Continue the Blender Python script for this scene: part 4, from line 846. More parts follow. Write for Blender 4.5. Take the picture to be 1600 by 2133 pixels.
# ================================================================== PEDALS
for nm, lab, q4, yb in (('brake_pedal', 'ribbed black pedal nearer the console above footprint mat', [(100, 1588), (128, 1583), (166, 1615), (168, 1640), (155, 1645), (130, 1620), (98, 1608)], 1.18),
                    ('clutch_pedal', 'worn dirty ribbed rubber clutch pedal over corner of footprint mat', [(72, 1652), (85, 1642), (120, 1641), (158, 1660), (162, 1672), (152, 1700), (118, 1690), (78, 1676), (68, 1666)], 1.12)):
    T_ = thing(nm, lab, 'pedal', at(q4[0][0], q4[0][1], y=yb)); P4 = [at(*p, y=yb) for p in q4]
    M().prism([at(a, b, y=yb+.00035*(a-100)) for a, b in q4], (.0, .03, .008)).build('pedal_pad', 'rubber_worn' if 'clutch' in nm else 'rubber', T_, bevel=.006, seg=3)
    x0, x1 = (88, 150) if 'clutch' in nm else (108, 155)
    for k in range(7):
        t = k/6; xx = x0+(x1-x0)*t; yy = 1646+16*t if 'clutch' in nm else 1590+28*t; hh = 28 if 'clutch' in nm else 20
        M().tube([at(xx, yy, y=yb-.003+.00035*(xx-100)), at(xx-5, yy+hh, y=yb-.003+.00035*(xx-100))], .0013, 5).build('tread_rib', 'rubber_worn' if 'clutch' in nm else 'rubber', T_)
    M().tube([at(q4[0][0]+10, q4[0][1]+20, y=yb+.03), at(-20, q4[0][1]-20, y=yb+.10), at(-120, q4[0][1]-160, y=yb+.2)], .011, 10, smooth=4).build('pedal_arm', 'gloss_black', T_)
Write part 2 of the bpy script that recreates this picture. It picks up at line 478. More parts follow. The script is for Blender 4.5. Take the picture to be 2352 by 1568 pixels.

——————————

Write the data back out verbatim.

Continue the Blender Python script for this scene: part 4, from line 846. More parts follow. Write for Blender 4.5. Take the picture to be 1600 by 2133 pixels.
# ================================================================== PEDALS
for nm, lab, q4, yb in (('brake_pedal', 'ribbed black pedal nearer the console above footprint mat', [(100, 1588), (128, 1583), (166, 1615), (168, 1640), (155, 1645), (130, 1620), (98, 1608)], 1.18),
                    ('clutch_pedal', 'worn dirty ribbed rubber clutch pedal over corner of footprint mat', [(72, 1652), (85, 1642), (120, 1641), (158, 1660), (162, 1672), (152, 1700), (118, 1690), (78, 1676), (68, 1666)], 1.12)):
    T_ = thing(nm, lab, 'pedal', at(q4[0][0], q4[0][1], y=yb)); P4 = [at(*p, y=yb) for p in q4]
    M().prism([at(a, b, y=yb+.00035*(a-100)) for a, b in q4], (.0, .03, .008)).build('pedal_pad', 'rubber_worn' if 'clutch' in nm else 'rubber', T_, bevel=.006, seg=3)
    x0, x1 = (88, 150) if 'clutch' in nm else (108, 155)
    for k in range(7):
        t = k/6; xx = x0+(x1-x0)*t; yy = 1646+16*t if 'clutch' in nm else 1590+28*t; hh = 28 if 'clutch' in nm else 20
        M().tube([at(xx, yy, y=yb-.003+.00035*(xx-100)), at(xx-5, yy+hh, y=yb-.003+.00035*(xx-100))], .0013, 5).build('tread_rib', 'rubber_worn' if 'clutch' in nm else 'rubber', T_)
    M().tube([at(q4[0][0]+10, q4[0][1]+20, y=yb+.03), at(-20, q4[0][1]-20, y=yb+.10), at(-120, q4[0][1]-160, y=yb+.2)], .011, 10, smooth=4).build('pedal_arm', 'gloss_black', T_)
Write part 2 of the bpy script that recreates this picture. It picks up at line 478. More parts follow. The script is for Blender 4.5. Take the picture to be 2352 by 1568 pixels.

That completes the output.